劇団四季での公演が決定している戯曲の原作本。本当は購入して読みたかったのですが、諸所の理由から断念し、図書館で借りることにしました。
俳優たちの動きや照明の演出までが事細かに書かれているので、舞台上に現れるであろう具体的な情景が想像しやすかったです。これに忠実に創られているのか、どうなのか、実際を目撃するのがとても楽しみ。狂喜と正気の境目とか、そういうことにとても興味があります。

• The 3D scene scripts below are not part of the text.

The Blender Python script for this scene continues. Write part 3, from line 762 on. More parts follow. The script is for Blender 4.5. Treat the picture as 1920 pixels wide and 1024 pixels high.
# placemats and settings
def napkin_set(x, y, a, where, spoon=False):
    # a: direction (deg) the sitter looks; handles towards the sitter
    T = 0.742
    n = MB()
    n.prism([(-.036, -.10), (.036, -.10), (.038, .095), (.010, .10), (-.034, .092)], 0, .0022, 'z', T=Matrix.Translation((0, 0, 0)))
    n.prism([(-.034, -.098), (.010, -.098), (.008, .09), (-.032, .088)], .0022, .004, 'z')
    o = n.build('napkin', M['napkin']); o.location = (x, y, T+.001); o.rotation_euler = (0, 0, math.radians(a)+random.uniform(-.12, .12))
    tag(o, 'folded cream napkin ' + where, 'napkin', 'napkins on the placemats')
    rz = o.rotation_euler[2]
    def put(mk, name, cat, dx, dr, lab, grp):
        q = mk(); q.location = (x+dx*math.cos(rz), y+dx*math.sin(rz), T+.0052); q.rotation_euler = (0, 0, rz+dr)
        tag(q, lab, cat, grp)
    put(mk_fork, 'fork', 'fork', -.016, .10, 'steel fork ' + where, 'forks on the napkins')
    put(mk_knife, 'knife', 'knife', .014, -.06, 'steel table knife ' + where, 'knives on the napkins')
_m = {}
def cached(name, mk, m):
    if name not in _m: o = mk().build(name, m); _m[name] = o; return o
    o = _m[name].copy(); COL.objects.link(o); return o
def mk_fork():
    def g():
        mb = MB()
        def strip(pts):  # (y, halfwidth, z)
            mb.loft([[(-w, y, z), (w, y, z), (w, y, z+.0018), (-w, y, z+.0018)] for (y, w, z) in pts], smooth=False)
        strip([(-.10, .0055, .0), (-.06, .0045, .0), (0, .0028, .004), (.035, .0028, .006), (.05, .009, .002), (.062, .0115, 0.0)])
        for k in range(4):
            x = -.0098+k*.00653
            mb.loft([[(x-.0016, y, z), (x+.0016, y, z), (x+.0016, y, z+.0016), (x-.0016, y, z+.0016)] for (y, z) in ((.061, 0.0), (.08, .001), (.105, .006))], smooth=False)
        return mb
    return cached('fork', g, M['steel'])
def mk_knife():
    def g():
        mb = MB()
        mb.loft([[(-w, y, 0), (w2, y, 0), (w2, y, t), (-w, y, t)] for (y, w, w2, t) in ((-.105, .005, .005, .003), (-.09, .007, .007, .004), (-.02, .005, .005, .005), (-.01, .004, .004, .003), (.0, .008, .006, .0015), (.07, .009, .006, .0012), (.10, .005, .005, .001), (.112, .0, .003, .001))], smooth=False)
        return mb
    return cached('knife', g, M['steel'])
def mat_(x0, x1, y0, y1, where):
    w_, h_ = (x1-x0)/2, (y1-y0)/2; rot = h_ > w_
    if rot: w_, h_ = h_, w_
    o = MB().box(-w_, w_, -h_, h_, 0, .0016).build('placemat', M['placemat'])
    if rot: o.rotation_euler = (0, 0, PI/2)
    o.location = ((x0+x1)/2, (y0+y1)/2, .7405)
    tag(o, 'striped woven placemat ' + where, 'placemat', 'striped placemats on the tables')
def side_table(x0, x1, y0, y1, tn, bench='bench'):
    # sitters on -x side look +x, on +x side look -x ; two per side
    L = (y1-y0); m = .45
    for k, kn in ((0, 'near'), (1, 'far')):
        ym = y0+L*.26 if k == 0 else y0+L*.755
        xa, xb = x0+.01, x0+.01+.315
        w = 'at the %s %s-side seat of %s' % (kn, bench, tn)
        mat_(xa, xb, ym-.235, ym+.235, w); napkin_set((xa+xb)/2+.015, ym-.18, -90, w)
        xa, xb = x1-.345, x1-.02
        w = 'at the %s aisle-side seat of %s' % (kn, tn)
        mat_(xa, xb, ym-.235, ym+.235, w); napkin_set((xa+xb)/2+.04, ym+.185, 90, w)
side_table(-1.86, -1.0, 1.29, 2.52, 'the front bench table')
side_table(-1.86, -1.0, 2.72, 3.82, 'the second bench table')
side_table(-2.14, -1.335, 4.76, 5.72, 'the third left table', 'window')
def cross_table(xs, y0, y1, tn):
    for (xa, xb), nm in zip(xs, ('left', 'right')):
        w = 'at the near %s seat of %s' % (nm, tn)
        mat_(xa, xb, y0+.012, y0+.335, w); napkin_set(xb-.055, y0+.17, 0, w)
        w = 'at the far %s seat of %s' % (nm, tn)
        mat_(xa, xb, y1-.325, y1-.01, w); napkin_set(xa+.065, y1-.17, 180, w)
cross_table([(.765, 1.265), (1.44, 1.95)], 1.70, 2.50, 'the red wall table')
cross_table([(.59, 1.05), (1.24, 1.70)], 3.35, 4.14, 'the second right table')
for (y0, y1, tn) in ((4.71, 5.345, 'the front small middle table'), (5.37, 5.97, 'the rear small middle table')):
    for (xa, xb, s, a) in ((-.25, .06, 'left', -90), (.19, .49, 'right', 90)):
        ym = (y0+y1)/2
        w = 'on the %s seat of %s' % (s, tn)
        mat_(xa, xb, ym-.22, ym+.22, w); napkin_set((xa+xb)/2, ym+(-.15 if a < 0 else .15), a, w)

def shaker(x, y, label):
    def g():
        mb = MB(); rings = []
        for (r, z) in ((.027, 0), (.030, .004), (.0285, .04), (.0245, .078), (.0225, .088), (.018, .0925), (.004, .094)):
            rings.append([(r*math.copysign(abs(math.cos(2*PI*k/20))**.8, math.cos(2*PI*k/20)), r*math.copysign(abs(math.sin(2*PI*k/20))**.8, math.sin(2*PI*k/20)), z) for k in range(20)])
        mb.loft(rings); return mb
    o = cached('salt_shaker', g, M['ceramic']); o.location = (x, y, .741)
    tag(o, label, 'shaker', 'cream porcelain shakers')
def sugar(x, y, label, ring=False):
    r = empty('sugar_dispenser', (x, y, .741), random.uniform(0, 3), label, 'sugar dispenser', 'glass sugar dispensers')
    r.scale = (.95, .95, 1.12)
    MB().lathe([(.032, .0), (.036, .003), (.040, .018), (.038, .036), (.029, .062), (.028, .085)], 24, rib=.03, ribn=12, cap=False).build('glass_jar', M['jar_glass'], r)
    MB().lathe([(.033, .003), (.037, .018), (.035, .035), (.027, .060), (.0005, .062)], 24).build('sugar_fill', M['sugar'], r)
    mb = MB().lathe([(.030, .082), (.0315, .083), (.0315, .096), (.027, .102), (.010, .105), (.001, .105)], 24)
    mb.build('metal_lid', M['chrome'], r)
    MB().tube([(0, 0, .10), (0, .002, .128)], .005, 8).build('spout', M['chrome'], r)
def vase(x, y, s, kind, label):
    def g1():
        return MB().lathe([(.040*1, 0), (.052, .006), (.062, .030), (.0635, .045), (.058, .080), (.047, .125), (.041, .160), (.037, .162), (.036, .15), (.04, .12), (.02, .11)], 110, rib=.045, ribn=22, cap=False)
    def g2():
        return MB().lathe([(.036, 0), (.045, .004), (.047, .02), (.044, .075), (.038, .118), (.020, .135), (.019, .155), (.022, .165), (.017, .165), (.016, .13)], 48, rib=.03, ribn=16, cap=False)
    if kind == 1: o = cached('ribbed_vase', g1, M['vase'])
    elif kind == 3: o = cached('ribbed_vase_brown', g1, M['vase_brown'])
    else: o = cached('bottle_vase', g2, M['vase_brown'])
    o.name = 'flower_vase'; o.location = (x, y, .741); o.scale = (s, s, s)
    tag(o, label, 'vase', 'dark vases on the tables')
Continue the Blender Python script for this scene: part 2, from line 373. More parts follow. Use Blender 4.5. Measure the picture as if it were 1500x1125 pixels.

あとは、アラン役の俳優が、如何に自分の芯に理性を残して激情を体現できるか…も気になるところです。
崇めるあまり均衡が崩れ、愛するあまり手にかける。本作中で繰り返されるように、その崇め方や愛し方は極端です。それゆえに恐ろしいのは、自覚ないところで進む精神的な腐食。アラン自身が成長途上であったけれど、極端な教育がなされていたために情報に偏りがあったのではないかとも思います。だから、父親の思いがけない姿を見たときの衝撃は、ジルが同じことを知ったときのものより大きく、他の心理的な部分に歪(ひず)みをもたらした…。アランの繊細さ・神経質さ・そしてこのあまりにも純粋な狂気は、清らかな魂が世間体とか社会的な規範の概念に押し込まれるのを拒んで、必死にもがいているようにも見えるのです。狂気といっても…私が狂っているとすれば必ずしも正しくない表現ですが。
ひとつ、これは実際に演じられる場面を観て、自分がどう感じるかを確かめたいものがあります。アランが馬の目を潰したいきさつを全て語り終えた直後に、痙攣的にダイサートにしがみつくとき、彼はダイサートに心を開いていたのか、否かということ。本心から彼にすがったのか、どうなのか、ということ。
アランの告白にはぐいぐいと惹きこまれ、特に、馬に櫛を入れる場面と事件を起こす場面では時間と場所を忘れ、本の中に見ている世界であるというのも忘れて夢中になっていました。私の方が、恍惚としてしまっていて。